Mutual funds, as per the acceptable definitions from various financial websites worldwide, are investment instruments created through small contributions made by a large group of investors. It is, therefore, in essence, a pool of capital with multiple investors making individual contributions. In order to track the extent of each individual contribution, the mutual fund’s corpus is divided into smaller portions with a face value similar to company shares, which are termed as units. The larger the number of units held by a mutual fund investor, the greater the contribution of that investor. For example, a person holding 10 units of the ICICI Prudential Mutual Fund AMC’s Equity Fund has a larger investment in the fund as compared to a person holding 5 units of the same.
The next step is to use this money in order to make it grow. This, after all, is the basic reason for the existence of any investment. This is where experts enter the fray. A mutual fund is managed by a fund manager who is an expert with years or even decades of experience in financial markets and products. He or she will be supported by a group of subject matter experts also known as a mutual fund management team that will help in efficient management of the fund ranging from stock selection strategy, funds allocation to risk management procedures. As of the current day, the requirements for managing a mutual fund have grown so complex that specialized fund houses such as ICICI Prudential Mutual Fund AMC have developed specialized teams and departments that handle specific areas of investments such as equity, debt, derivatives etc.
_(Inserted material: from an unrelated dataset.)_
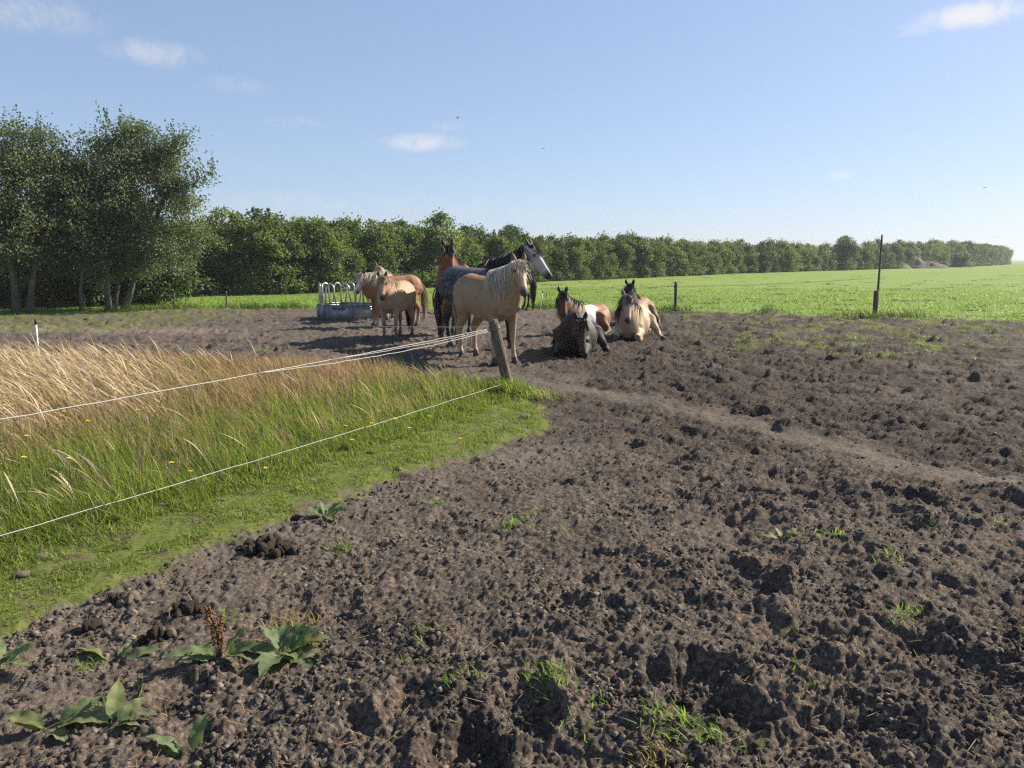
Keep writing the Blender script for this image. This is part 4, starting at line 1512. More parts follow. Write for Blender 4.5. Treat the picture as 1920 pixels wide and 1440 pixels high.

How Mutual Funds Make Money:
The investments that a mutual fund makes can either appreciate in value or depreciate. In case the value of the mutual fund’s investment increases, the pool of money available i.e. the AUM (assets under management) of the fund increases. An increase in AUM also impacts the price of each unit i.e. the per unit price increases as the mutual fund’s investments make a profit. In case an investor opts for the dividend option, the profits of the investment are paid out from time to time depending upon business conditions and the fund management team’s recommendations. On the other hand, in the case of the growth option, the profits of the fund lead to a continued increase in the NAV value of available units, which will provide capital gains benefits when the units are redeemed by the investor.
Investing in Mutual Funds
There are two common styles of investing in mutual funds – the online route and the offline route. The online route is possible through either the AMC website itself or through an online third party distributor such as Paisabazaar.com. For example, if you are investing in a mutual fund that is managed by ICICI Prudential Mutual Fund AMC, then you can make the investment through the AMC’s registered website. In either case, you will need to sign up for an investment account with either the mutual fund company or one of its distributors in order to invest. As per SEBI guidelines, you will have to complete the mandated KYC either through a registered KRA such as Karvy or the online Aadhar-based KYC which has gained quite a bit of traction in recent years. Once your investment account is up and running, you can search for and invest in a mutual fund as easily as shopping online at your favorite online shopping portal.
The offline route has been around since new age investments were first started. You have to visit the registered office of the mutual fund distributor or the mutual fund AMC in order to fill out an application form and submit all required documents along with the investment amount in the form of check or draft to complete to purchase process. Once units have been allocated, you will get a receipt showing your holdings as well as a certificate showing the number of units of the mutual fund you hold. This process is of course not as fast as the online process but still preferred by a small group of investors.